Auditors play a critical role in the integrity of the board’s oversight of university financial controls.   Auditor independence is fundamental to the credibility of audited financial statements. University constituents rely on financial statements – they need to be accurate, trustworthy, and complete. The auditor must be able to conduct their audit without undue influence, bias, or conflicts of interest. I often say that the PSE sector can learn a lot from standards of public company governance, and this is one of those areas. In Canada, NI 52-110 and Rule 204 (Chartered Professional Accountants) both require that auditors of reporting issuers meet stringent independence criteria, ensuring both actual and perceived independence from their audit clients.  University boards should adhere to the same standards, even if their auditors don’t.

The Standards to Which Auditors Should be Held

It is reported  that the KPMG audit partner had “led the annual audits of Laurentian University’s year-end financial statements starting in 2005” and continuing until 2020.  My own experience is that universities often retain their auditors and their lead partners for many years.  While this is technically not contrary to the rules, it is ill advised as longstanding service by an auditor is seen as and often is a threat to audit independence and objectivity.

The Chartered Professionals Association (Rule 204)[1], recognizes the importance of auditor independence and recognizes situations that threaten auditor independence (many of which could also be described as conflicts of interest).  These threats include:

  • Self-interest Threat: Any financial interest held by an auditor in a client is strictly prohibited.
  • Self-review Threat: Auditors may not audit their own work or systems they helped implement.
  • Advocacy Threat: Auditors cannot act as an advocate for their audit client in disputes or negotiations.
  • Familiarity Threat: Recognizes that if partners are not rotated and the auditor serves for an excessively long time, they may develop unduly close relationships with audit clients.
  • Intimidation Threat: This is the threat of losing a client’s work or not getting other work.

The Rule specifies measures for dealing with self-interest such as disallowing audit involvement where the auditor has a financial relationship or serves or has recently served on the audit client’s board.  The Rule also limits lead engagement partner service to an audit client to 7 years and precludes re-engagement within 5 years thereafter.

What Should Audit Committees do to ensure Auditor Independence?

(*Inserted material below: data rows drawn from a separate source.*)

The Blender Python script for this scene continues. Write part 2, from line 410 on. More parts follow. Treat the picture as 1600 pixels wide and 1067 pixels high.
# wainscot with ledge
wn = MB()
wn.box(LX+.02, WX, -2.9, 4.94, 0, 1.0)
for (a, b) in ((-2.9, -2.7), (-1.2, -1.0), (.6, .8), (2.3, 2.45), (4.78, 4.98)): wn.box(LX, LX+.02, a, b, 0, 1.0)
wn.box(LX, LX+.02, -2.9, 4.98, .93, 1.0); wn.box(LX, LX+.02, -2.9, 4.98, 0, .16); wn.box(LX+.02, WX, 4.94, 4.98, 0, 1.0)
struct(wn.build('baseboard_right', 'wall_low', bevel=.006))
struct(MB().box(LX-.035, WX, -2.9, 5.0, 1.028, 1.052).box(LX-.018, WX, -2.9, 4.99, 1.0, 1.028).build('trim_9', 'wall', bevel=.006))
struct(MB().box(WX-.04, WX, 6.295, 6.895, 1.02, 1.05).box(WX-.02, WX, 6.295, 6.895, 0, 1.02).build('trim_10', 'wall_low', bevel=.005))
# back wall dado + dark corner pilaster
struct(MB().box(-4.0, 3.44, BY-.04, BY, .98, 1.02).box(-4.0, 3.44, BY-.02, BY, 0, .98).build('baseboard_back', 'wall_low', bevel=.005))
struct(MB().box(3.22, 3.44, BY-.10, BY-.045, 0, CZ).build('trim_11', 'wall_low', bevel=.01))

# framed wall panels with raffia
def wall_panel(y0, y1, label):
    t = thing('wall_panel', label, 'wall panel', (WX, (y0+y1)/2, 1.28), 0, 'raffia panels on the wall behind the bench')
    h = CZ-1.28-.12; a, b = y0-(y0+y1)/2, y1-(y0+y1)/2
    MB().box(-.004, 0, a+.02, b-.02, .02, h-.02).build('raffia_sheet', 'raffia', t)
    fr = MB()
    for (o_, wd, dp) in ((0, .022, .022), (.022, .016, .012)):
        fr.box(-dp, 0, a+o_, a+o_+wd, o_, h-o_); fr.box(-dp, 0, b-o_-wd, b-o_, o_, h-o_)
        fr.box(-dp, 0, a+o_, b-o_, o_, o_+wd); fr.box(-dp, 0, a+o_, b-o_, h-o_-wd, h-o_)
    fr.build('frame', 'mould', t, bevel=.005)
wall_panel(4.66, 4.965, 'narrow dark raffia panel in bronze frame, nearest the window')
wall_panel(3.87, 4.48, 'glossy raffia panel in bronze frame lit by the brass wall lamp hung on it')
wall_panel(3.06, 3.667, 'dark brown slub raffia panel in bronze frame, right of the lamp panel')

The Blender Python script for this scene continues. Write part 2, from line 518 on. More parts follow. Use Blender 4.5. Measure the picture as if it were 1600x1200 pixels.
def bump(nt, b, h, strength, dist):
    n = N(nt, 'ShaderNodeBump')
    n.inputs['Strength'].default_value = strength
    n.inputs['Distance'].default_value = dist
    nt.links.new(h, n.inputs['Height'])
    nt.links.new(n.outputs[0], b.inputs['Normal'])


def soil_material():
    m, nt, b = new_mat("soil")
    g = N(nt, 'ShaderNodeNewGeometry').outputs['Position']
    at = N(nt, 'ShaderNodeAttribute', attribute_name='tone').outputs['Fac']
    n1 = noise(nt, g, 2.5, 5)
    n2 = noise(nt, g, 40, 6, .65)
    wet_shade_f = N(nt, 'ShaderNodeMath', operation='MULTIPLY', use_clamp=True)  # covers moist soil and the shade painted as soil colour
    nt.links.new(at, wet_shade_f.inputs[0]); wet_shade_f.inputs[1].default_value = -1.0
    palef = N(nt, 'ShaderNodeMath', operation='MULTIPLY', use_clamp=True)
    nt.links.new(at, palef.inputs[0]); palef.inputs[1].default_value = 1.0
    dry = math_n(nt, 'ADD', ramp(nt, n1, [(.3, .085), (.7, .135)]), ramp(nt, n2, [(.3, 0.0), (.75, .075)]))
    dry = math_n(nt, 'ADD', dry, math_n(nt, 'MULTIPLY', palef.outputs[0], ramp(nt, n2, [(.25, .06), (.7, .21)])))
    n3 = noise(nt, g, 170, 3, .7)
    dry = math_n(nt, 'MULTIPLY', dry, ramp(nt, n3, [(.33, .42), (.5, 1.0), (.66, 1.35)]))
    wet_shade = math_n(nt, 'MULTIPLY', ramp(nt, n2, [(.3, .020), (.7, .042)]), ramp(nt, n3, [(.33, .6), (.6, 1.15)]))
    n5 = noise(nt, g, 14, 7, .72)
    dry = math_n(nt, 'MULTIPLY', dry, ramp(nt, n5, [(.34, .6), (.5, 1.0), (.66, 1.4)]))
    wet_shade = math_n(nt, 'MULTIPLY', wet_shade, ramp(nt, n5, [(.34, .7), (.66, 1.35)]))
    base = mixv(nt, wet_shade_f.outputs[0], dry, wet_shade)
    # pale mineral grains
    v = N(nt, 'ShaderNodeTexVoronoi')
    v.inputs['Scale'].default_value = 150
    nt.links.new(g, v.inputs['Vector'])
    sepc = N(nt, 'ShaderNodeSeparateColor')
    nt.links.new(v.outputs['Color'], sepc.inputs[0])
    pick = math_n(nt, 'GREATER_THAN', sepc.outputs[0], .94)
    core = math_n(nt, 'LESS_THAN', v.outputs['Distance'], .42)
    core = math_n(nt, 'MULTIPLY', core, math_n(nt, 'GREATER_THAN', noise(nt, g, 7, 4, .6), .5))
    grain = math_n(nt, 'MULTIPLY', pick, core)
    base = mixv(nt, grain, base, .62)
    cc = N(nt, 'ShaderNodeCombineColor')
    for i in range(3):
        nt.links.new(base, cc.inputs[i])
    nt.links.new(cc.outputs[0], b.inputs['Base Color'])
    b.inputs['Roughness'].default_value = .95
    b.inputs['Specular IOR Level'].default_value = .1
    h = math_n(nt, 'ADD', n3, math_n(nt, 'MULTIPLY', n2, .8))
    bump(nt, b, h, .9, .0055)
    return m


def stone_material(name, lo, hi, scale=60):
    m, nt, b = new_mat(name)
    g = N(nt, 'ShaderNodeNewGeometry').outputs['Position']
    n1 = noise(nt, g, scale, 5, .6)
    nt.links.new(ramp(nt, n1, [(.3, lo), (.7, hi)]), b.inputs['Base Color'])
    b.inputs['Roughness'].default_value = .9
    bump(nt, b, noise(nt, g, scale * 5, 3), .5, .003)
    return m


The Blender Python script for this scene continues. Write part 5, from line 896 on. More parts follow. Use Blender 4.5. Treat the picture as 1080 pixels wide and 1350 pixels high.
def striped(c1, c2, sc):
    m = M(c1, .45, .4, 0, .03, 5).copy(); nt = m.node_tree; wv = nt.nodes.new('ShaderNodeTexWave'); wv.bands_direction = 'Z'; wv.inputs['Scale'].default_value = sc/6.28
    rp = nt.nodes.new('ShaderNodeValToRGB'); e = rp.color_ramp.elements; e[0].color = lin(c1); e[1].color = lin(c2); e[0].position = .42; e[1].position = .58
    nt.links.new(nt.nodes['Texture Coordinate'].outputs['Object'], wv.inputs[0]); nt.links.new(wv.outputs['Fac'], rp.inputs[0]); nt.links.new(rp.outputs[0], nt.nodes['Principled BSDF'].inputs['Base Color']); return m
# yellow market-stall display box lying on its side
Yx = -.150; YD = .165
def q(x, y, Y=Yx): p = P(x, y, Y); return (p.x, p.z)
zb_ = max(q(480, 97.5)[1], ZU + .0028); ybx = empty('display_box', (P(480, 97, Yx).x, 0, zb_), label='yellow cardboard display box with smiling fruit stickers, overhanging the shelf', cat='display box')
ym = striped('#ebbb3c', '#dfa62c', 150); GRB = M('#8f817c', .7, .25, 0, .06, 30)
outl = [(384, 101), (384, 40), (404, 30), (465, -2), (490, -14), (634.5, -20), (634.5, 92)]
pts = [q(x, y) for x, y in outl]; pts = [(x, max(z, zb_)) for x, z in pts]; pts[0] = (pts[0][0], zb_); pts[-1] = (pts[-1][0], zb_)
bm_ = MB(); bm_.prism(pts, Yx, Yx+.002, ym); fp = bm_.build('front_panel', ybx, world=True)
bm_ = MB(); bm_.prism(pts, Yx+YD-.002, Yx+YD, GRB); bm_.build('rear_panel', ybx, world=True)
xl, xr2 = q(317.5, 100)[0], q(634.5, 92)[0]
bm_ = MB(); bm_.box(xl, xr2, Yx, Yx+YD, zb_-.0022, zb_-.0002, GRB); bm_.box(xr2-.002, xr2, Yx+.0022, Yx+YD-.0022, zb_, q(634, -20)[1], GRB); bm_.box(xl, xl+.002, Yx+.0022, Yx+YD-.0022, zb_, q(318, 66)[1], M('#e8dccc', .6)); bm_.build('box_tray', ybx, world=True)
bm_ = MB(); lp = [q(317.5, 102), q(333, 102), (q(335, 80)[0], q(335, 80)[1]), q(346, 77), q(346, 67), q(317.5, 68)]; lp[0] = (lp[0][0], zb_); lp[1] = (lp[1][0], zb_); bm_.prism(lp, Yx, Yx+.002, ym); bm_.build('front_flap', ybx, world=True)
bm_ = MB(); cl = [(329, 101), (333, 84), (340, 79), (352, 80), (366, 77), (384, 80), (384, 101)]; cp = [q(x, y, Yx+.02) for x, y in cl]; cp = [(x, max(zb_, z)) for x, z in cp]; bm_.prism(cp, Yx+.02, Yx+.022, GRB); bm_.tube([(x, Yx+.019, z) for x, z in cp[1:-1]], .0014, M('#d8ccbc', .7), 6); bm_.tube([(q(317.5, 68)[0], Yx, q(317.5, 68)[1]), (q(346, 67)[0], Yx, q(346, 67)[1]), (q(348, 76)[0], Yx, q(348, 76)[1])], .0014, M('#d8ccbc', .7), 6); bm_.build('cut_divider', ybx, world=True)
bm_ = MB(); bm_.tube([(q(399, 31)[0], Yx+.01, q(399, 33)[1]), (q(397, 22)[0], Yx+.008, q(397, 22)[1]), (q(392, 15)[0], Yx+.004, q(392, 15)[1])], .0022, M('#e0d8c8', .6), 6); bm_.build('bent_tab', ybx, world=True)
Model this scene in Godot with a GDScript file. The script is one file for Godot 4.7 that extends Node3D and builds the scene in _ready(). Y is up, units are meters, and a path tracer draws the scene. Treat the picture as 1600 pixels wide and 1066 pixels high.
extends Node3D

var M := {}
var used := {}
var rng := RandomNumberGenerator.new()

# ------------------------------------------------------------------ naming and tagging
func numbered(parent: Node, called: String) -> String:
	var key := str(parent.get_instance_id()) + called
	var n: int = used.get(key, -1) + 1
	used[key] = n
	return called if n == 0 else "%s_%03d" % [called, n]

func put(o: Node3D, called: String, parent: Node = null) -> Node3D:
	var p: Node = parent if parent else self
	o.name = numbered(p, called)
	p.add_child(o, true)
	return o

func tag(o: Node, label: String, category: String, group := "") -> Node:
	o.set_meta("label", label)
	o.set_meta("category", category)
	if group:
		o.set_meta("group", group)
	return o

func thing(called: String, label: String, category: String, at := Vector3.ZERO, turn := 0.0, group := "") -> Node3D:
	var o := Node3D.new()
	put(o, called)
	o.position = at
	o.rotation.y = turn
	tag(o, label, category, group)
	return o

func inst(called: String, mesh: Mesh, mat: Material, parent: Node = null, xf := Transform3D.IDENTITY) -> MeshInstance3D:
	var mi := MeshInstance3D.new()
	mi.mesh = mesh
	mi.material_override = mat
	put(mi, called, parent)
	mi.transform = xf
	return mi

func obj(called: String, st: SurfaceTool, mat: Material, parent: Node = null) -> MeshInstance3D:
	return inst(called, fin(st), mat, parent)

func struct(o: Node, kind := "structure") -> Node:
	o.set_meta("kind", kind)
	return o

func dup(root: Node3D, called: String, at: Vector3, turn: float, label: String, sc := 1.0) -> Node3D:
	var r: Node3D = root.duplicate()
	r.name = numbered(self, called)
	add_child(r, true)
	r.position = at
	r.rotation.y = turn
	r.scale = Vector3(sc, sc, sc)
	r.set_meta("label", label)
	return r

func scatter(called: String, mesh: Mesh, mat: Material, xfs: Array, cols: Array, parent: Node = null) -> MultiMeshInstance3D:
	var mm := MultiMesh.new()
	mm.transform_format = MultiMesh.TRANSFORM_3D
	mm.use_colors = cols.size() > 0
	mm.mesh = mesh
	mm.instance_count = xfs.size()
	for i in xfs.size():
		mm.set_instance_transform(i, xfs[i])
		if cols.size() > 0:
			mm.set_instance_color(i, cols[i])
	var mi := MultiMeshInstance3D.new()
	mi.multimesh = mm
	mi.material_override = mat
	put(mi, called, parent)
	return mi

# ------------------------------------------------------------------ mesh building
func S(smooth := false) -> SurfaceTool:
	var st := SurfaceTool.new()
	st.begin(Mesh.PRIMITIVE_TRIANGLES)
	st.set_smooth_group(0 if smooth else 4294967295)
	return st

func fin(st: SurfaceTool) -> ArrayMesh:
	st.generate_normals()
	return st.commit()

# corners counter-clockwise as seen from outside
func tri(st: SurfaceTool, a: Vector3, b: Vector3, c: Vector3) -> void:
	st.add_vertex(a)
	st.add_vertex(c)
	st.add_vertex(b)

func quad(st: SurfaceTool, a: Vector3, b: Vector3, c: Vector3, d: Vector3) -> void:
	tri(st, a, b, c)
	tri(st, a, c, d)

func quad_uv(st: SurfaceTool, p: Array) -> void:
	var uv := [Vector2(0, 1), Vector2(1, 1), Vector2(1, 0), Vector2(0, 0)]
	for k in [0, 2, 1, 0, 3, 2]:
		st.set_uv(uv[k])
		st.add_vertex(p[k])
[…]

The Board of the university, (typically through its audit committee) is responsible to ensure that the university’s external auditor is independent.  The audit committee terms of reference should explicitly include a responsibility to oversee the effectiveness and independence of the external auditor.  (See the Terms of Reference for Queen’s University’s Audit & Risk Committee as an example). They should ensure that there are effective practices in place to govern the management (retention, performance review, and termination) of the auditor (The CPA has issued a Tool for the Comprehensive Review of External Auditor), as well as ensuring that non-audit services (revenue to the auditor from services other than the audit) are minimal (as an example, the University of Toronto’s Policy on the Use of the External Auditor for Non-Audit Services, explicitly follows public company rules).  Having at least one meeting per year with the auditor (with administration excluded) is critical to creating a relationship between the board and the auditor, and to giving the auditor the opportunity to disclose potential threats and concerns.  Having a practice of changing audit firms or, at a minimum, lead partners, every 5 to 7 years is also key.

What Are the Lessons?

Good governance doesn’t guarantee effective oversight, but the absence of good governance will lead to failures of oversight.  Only those involved can know for sure if excessive familiarity with Laurentian staff contributed to the KPMG lead partner’s admitted failures in the performance of her professional duties.  However, what we have known for a long time is that leaving auditors in place for too long allows for the development of personal relationships that may compromise professional judgment and discourage appropriate diligence.

We also know that as clients, university boards can enforce standards of independence even where their auditors or internal management teams don’t.

Conclusion – It’s the Audit Committee’s Job

Regardless of whether your auditor is leading the way to ensure independence, audit committees play a crucial role in maintaining the transparency, integrity, and trustworthiness of university financial statements.

[1] although applicable to public companies (reporting issuers or listed entities) and not to other organizations, it’s clear that the principles are entirely appropriate for other organizations.